Lost in the Movies: The X-Files - "Shapes" (season 1, episode 19)

The X-Files - "Shapes" (season 1, episode 19)


Welcome to my viewing diary for The X-Files. Every day, except Saturday, I will offer a short review of another episode until I finish the first season. Future entries will cover the remaining seasons, breaking to review the feature films where chronologically appropriate, and eventually reach the recent miniseries. I have seen very few X-Files episodes, though I was utterly fascinated with the concept as a child, so for the most part this will be a first-timer's perspective. There will be NO spoilers.

Story (aired on April 1, 1994/written by Marilyn Osborn, directed by David Nutter): In the moody, misty environment of Browning, Montana, Mulder and Scully investigate what appears to be a pretty routine murder. Lyle Parker (Ty Miller) and his son Jim (Donnelly Rhodes) have been in a deep dispute with a nearby Indian reservation; when Lyle shoots Joseph Goodensnake (actor unknown) it looks like an extension of their feud. But the Parkers claim that the...thing they saw attacking them was not a man at all, but a savage beast. Mulder is intrigued by the case because it echoes the very first X-file, opened by the head of the FBI himself in the late forties. Ish (Jimmy Herman), an older local, later confirms the details of that case, recalling how he witnessed an earlier werewolf (or as the tribe calls it, "a Manitou") who may have passed the curse down through his bloodline to Joseph and his grieving sister Gwen (Renae Morriseau). When Lyle is killed in a nighttime attack, however, the FBI agents eventually realize that it is his son, scratched by Joseph, who has inherited the affliction. Jim nearly kills Scully in his canine form before Sheriff Charles Tskany (Michael Horse, of Twin Peaks) shoots him down. Scully, assuming she was nearly attacked by a mountain lion, is gently corrected - that animal is still in its cage and the monster who burst through the bathroom door is far more human in origin.

My Response:
I loved this episode, but for different reasons than I loved some of my earlier favorites. So far I've tended to appreciate the X-Files episode where a director shows a strong hand, either through unusual, striking performances, pronounced cinematic design and photography, or a combination of both. While Nutter's work here is fine, "Shapes"' real strong suit is the teleplay by Osborn and, even more so, the general concept at play. As the series weaves its way through various supernatural mythos, it's fun to see it reach werewolves (still remaining: vampires, Bigfoot, the Bermuda Triangle, and the Loch Ness Monster or its American equivalent). More striking, however, is the immersion in a Native American milieu, in a particularly respectful manner. I've often noted how the show threads a delicate line between admiration for the FBI (and other U.S. government institutions) and a deep skepticism of authority. Episode 19 brings this tension to the fore as the feds enter a community with active, well-deserved hostility toward them. "I was at Wounded Knee," Ish informs them, probably the first open acknowledgement of the FBI's violent, repressive legacy (in an episode which prominently mentions J. Edgar Hoover, ostensibly an early investigator into the local lycanthropic phenomena - usually merely alluded to in the name of the building where Mulder and Scully work).

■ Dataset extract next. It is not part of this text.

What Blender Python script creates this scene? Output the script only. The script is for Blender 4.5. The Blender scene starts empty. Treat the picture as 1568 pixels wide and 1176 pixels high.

There's a lot of Twin Peaks at play here too, from the appearance of Deputy Hawk himself to the location of the opening sequence (for a moment, I was convinced that the Parker homestead was shot on the Packard's home soundstage until I remembered that the Lynch/Frost sets were torn down two years earlier). Horse's character even offers a little speech about the dead wandering the earth which recalls his similar tribute to Laura Palmer in Peaks. "Shapes" really reinforced for me the value of the show's location shooting in Vancouver. Of course the ideal for a trans-American series like The X-Files would be to have a massive budget in which the crew could travel the country and shoot in whatever state they felt like week to week. On a more realistic level, settling the production in Canada allows the series to craft a different atmosphere than it could if restricted to Los Angeles. This makes certain areas, like the South), more difficult to evoke (although the previous episode accomplished this quite well, I do wonder what will happen when the show extends all the way to Florida, with its palm trees and clear skies, as it eventually must). However, the British Columbian landscape doubles quite well for so much of the northern U.S., from New England to the Midwest to, as in this episode, the Pacific Northwest (which it's essentially a part of). This escape from the balmy southern Californian climate is a rare privilege for a nineties network show, and The X-Files makes the most of it.